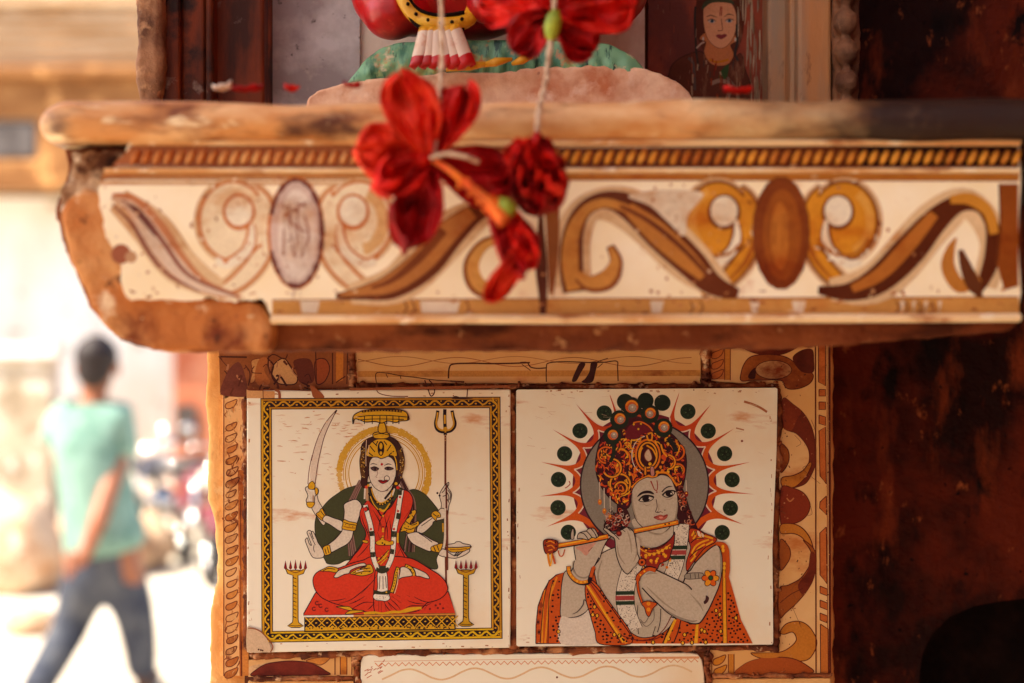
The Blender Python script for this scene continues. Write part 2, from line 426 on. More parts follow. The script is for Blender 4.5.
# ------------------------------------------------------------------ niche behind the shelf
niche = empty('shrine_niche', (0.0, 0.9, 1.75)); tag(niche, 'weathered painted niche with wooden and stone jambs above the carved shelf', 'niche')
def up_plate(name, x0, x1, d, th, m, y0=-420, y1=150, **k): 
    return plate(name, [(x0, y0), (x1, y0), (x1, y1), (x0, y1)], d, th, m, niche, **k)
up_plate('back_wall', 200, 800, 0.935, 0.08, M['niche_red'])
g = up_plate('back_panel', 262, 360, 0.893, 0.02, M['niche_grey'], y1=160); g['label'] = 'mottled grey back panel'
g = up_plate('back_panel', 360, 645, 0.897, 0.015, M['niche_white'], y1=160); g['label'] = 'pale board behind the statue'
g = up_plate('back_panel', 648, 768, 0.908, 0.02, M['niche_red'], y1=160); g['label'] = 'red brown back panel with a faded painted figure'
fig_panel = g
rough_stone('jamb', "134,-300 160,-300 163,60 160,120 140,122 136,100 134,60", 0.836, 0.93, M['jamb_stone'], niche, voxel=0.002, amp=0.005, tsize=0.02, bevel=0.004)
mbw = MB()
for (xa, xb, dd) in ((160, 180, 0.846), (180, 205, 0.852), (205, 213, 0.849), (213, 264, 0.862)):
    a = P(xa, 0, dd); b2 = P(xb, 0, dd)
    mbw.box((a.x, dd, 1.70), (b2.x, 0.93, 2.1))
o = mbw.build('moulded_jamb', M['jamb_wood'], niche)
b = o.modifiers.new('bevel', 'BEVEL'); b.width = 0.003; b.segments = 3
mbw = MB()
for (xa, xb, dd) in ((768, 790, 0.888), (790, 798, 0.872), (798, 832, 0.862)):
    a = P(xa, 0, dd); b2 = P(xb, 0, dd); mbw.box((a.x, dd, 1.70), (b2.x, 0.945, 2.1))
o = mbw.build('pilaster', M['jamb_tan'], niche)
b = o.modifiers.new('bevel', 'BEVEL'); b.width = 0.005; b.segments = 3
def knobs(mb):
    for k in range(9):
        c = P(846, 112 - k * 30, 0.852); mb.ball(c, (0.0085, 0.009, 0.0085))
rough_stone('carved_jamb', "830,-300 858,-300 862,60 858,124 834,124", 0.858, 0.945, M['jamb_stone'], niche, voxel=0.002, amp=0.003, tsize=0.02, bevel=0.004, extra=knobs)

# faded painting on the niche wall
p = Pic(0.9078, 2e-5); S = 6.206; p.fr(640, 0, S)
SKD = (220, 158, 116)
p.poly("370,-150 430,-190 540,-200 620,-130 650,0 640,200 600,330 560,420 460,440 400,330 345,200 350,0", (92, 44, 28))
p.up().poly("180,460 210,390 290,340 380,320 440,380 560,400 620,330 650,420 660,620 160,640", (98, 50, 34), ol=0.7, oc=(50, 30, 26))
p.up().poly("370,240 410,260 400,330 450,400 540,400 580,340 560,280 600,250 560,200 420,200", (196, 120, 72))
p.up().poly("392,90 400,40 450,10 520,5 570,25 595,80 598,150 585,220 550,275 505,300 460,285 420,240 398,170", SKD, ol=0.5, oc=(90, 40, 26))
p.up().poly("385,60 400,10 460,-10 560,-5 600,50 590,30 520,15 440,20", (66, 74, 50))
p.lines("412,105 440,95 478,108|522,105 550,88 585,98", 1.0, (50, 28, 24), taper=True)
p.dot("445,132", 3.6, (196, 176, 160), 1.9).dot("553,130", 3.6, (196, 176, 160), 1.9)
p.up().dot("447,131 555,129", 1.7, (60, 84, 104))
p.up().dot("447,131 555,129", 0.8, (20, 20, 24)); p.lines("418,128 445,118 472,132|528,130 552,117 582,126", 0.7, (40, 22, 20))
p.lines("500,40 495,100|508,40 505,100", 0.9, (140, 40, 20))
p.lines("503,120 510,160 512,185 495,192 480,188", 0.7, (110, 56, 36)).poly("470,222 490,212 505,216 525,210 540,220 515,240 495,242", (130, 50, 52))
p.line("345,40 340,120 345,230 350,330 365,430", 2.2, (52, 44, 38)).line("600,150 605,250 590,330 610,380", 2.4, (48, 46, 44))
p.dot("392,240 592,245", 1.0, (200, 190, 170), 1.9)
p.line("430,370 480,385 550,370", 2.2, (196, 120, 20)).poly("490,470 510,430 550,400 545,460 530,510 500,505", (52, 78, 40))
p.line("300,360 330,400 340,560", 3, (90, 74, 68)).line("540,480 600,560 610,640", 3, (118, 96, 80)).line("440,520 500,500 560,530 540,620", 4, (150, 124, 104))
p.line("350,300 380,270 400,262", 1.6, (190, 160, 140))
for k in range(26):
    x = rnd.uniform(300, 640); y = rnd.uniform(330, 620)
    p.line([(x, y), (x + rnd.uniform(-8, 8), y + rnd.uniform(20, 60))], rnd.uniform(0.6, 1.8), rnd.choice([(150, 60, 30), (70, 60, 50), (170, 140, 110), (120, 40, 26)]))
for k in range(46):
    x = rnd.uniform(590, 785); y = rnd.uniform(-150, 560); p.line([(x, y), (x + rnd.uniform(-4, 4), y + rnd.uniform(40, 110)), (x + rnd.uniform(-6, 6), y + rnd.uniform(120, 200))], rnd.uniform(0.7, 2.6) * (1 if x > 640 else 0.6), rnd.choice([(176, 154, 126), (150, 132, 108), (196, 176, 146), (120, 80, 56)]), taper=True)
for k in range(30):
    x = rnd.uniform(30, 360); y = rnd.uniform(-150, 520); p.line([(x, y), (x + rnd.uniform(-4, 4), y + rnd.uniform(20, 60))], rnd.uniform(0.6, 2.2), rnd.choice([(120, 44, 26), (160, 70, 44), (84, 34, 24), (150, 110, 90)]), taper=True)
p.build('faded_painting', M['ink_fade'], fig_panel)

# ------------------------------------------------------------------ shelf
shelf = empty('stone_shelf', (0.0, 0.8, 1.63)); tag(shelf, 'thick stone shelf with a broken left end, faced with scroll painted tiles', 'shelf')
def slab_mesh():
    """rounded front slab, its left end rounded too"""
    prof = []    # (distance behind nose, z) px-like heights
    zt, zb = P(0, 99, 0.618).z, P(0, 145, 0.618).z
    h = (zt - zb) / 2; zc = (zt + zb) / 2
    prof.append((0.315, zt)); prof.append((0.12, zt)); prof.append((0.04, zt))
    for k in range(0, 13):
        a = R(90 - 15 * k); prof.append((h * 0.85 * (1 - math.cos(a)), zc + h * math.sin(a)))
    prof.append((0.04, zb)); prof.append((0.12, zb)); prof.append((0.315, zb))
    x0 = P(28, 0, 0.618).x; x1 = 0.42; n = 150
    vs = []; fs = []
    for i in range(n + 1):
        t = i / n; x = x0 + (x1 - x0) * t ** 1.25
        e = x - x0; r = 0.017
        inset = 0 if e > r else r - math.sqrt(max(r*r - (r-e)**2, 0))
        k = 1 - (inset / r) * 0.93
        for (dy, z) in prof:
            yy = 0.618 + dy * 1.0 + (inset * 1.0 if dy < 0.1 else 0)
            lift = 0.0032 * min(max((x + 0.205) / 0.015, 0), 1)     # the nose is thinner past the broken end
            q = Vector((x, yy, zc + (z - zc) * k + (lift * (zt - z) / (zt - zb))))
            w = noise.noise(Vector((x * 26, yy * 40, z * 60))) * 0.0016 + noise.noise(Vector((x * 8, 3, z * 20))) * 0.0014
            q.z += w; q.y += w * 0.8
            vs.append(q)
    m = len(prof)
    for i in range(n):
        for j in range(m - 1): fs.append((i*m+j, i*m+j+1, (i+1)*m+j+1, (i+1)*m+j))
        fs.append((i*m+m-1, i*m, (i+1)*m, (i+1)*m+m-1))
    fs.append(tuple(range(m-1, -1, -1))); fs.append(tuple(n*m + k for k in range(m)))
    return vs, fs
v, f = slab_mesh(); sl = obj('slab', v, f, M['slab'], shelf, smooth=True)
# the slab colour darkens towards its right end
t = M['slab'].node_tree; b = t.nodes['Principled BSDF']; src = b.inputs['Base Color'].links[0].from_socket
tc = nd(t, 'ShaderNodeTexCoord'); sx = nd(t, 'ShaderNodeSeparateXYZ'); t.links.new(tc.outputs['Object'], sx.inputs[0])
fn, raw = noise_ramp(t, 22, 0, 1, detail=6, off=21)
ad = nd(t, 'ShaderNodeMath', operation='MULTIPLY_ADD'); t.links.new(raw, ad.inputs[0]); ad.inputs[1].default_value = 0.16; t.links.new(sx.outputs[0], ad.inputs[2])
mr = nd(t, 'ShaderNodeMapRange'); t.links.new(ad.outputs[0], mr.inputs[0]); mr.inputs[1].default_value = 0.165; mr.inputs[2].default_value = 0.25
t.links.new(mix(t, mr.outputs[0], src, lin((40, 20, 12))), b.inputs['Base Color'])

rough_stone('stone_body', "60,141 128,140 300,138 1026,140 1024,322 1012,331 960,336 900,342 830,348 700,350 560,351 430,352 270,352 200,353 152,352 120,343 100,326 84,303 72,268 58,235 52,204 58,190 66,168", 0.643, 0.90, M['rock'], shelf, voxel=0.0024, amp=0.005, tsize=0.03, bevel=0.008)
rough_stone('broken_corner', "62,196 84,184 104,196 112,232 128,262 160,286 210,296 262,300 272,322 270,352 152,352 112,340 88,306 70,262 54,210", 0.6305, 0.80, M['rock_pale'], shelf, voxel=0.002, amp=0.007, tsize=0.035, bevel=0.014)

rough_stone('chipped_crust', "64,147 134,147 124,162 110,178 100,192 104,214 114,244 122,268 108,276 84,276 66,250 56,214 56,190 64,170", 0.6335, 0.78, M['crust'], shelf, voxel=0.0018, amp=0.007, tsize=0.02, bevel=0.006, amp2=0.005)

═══

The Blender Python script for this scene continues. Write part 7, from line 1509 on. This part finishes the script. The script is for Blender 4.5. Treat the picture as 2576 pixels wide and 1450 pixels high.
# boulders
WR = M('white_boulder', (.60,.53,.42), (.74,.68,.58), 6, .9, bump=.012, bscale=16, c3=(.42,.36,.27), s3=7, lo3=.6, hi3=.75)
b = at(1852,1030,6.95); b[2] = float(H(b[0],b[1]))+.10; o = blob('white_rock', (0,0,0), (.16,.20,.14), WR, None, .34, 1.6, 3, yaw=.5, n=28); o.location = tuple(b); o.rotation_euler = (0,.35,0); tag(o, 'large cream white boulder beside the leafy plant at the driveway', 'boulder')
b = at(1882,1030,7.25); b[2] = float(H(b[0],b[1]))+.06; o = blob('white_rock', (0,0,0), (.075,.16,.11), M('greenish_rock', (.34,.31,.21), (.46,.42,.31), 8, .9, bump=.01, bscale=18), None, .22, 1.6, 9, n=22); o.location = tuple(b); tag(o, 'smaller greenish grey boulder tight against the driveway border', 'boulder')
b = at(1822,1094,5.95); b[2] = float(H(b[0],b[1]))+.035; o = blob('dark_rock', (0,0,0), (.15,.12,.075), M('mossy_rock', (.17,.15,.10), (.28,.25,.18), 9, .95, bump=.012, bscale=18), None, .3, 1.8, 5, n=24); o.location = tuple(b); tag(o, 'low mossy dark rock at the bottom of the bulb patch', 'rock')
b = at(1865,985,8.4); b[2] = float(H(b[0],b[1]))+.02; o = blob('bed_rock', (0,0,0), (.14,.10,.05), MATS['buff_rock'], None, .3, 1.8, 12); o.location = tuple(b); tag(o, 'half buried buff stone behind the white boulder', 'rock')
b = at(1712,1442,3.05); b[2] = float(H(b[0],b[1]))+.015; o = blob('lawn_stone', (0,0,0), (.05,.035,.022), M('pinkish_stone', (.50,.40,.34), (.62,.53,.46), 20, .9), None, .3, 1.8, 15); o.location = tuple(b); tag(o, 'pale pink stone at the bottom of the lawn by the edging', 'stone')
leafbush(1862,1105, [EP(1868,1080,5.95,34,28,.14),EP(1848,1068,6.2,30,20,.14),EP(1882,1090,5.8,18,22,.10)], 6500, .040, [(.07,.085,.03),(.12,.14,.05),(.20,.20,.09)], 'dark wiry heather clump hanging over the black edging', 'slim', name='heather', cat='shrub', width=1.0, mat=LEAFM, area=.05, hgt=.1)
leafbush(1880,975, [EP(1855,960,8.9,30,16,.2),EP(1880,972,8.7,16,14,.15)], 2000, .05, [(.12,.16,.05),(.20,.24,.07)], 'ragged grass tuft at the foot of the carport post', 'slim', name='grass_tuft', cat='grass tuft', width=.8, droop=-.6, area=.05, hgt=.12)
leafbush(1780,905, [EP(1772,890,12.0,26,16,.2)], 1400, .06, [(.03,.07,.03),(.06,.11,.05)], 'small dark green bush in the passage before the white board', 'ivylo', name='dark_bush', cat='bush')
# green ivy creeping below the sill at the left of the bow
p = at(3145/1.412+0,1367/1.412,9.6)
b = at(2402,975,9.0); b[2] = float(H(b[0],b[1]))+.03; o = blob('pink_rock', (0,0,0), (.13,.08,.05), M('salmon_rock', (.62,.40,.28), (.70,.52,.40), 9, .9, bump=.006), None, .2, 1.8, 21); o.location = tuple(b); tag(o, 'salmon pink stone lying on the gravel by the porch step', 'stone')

═══

• **What is required**
Give only the number of lines in the records that contain the string "script".

• **Task answer**
2